The infrastructure that takes your soy from the farm to the feed trough is going deeper and farther than it ever has before — literally. Your soy checkoff is investing in projects to optimize the transportation channels that support soybean exports, facilitating trade to meet the ever-growing demand for your crop.
Setting Sail on the St. Lawrence Seaway
The St. Lawrence Seaway reaches 2,340 miles from the Atlantic Ocean to the head of the Great Lakes in Duluth, Minnesota, and currently carries less than 2% of U.S. soybean exports. A recent agreement between the Soy Transportation Coalition (STC) and the St. Lawrence Seaway Management Corporation (SLSMC) incentivizes more agricultural shippers to use the route through SLSMC’s Gateway Incentive Program.
As demand for soybeans continues to grow around the world, supply chain stakeholders need options to meet demand quickly and efficiently. This agreement aims to increase options and supply chain resiliency by reducing shipping tolls on new shipments of soybeans and agricultural freight via the St. Lawrence Seaway by 50% during the 2021 shipping season. For the soy checkoff, strategic partnerships like this one ensure U.S. soy continues to benefit from the country’s top-notch infrastructure system.
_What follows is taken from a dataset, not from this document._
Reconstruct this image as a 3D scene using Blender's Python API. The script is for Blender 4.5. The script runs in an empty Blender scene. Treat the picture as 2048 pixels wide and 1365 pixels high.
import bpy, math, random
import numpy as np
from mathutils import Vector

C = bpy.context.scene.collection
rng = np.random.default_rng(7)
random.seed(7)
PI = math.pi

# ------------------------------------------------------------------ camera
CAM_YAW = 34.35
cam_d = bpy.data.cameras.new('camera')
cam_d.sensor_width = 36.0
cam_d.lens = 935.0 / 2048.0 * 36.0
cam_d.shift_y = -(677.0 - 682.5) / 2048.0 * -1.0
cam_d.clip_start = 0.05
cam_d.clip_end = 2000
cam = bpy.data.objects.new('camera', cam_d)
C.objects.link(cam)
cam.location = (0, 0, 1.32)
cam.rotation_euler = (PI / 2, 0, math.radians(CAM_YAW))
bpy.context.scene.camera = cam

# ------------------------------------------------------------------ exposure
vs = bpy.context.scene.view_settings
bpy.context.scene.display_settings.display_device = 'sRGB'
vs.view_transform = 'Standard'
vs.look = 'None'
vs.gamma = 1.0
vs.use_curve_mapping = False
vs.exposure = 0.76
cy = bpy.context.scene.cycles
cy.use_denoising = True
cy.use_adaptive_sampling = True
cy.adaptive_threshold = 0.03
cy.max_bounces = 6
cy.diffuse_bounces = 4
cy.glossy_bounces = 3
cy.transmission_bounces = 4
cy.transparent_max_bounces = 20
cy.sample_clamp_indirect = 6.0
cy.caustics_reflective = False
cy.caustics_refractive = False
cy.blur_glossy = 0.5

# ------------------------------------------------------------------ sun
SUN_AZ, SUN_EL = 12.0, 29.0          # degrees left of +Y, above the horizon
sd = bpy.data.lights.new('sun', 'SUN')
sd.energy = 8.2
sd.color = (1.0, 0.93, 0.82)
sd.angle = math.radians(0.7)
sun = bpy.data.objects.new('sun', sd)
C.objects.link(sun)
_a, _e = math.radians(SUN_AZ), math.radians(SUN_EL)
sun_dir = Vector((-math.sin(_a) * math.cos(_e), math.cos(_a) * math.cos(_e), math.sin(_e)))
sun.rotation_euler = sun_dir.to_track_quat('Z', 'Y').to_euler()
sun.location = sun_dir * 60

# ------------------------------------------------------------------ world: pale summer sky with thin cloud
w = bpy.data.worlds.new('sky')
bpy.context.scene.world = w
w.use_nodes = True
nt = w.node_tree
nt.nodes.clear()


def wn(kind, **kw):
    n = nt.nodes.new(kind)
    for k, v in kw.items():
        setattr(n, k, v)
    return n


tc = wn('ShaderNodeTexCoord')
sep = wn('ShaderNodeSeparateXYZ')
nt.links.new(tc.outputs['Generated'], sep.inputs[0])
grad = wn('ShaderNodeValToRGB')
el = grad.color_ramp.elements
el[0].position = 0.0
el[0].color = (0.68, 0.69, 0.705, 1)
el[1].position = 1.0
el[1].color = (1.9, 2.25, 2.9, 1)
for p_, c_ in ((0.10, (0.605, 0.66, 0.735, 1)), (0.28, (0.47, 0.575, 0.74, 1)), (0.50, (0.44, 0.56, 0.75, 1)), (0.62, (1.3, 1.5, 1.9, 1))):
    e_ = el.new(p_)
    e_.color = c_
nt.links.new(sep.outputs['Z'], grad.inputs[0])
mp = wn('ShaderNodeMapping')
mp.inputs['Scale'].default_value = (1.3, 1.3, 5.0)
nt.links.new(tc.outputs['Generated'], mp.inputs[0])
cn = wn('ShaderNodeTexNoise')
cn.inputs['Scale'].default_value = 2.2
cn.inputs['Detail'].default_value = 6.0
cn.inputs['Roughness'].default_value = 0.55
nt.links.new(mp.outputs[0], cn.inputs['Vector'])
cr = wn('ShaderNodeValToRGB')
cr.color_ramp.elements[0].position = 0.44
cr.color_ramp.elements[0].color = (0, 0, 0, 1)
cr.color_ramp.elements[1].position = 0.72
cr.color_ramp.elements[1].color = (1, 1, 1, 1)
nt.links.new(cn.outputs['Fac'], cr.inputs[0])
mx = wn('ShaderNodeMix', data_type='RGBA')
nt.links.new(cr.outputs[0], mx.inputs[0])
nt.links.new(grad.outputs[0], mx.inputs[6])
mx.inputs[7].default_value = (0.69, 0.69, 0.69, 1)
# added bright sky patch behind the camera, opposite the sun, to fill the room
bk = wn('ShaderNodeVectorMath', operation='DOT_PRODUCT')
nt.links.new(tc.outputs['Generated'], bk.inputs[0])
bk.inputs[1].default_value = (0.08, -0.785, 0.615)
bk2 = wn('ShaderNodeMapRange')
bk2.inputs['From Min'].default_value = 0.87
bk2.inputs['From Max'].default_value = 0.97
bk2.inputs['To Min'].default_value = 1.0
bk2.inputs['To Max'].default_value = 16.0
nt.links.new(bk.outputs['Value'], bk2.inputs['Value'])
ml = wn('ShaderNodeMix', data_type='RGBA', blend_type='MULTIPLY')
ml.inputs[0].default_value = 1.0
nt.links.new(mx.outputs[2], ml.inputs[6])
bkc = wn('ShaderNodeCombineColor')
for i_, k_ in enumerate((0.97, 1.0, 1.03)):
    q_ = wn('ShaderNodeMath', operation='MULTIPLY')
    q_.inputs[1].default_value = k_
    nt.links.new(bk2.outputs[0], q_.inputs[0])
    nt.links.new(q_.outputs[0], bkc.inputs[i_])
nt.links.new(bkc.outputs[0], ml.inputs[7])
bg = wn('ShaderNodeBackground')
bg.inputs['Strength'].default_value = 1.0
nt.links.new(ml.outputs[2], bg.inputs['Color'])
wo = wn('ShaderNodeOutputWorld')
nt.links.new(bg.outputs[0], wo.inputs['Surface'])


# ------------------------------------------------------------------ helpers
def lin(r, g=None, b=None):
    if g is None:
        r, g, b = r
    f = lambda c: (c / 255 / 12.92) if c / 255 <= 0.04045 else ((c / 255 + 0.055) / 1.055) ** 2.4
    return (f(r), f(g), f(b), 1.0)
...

“The soy checkoff invests farmer contributions into a lot of different projects, including the Soy Transportation Coalition. Then the STC goes out and finds out what’s needed to improve infrastructure for soybeans,” says North Dakota soybean farmer Jay Myers.
Soy checkoff farmer-leaders sit on the STC board as ex-officio members, in addition to members from 13 state soybean boards and the American Soybean Association. In addition to the soy checkoff’s own investments in infrastructure improvement and expansion research, membership in the STC allows for additional collaboration, creating more opportunities to prioritize soybean farmers and soybean production.
“We need to work together because the money for the investments comes in part from the checkoff, and STC identifies the areas of infrastructure that need to be improved,” says Myers.
Myers serves as a soy checkoff farmer-leader and represents the soy checkoff on the STC. He says the agreement with SLSMC helps shippers diversify their export options, which maintains and grows the competitive advantage U.S. Soy enjoys when it comes to efficient, timely and sustainable deliveries to buyers.
“This agreement is important because it keeps ships moving and creates additional shipping options,” Myers says. “If the St. Lawrence Seaway can get ships moving in that direction by offering discounts on shipments of soybeans, that provides soybean shippers with more options to get soybeans where they need to go.”
This agreement is especially beneficial for growers like Myers in the northern U.S., whose soybeans usually face a much longer journey before they make it on a ship to be exported.
“For those of us up here in the tri-state area of North Dakota, South Dakota and Minnesota, our beans have to either go west out to the Pacific Northwest, up and out through the Great Lakes or down through the Mississippi River system,” Myers says. “This is an option for exports that’s a little closer to home for us.”
The partnership between STC and the St. Lawrence Seaway represented by this agreement is good news for both parties, providing new export options for U.S. soy and incentivizing new business for the Seaway as well, according to Bruce Hodgson, director of market development for SLSMC.
“Agriculture and the Seaway have a long and mutually beneficial relationship,” Hodgson says. “By signing an agreement with the Soy Transportation Coalition for our Gateway Incentive Program, we hope to build on this relationship by demonstrating the numerous benefits and advantages the Seaway can provide to U.S. farmers.”
Digging Deep in the Mississippi
Farmers also rely heavily on the Mississippi River to connect them to the global market. The checkoff, in service of its goal to keep more dollars in your pocket, took a look into the feasibility of a cost-savings measure that has really panned out: increasing efficiency by making physical changes to the lower Mississippi River. A dredging effort there aims to increase the depth of the lower Mississippi from 45 to 50 feet, allowing larger ships to pass through areas like the Port of New Orleans. This increases opportunities for international export of U.S. soybeans.
Five feet can really make a difference. Research commissioned by the STC shows that deepening the draft of the lower Mississippi River from 45 to 50 feet will provide over $461 million in increased revenue to soybean farmers.
The project enables soybeans to hit the market in higher quantities in more cost-effective shipments that will accommodate larger global ports with shipment volumes of over 80,000 metric tons, compared with the initial depth, which could only accommodate 66,000 metric tons.
Checkoff research uncovered the threat to the U.S. competitive advantage in this area, as nine other export countries were already equipped to harbor vessels carrying nearly 80,000 metric tons. Farmers like Myers know investments, such as research to show the impact of dredging the lower Mississippi, are crucial to meet international demand for soybeans.
“Projects like this benefit all soybean farmers, because they allow for more efficient transportation to move a higher volume of soybeans down the river at a lower cost, which in turn leads to more profit for farmers,” Myers says.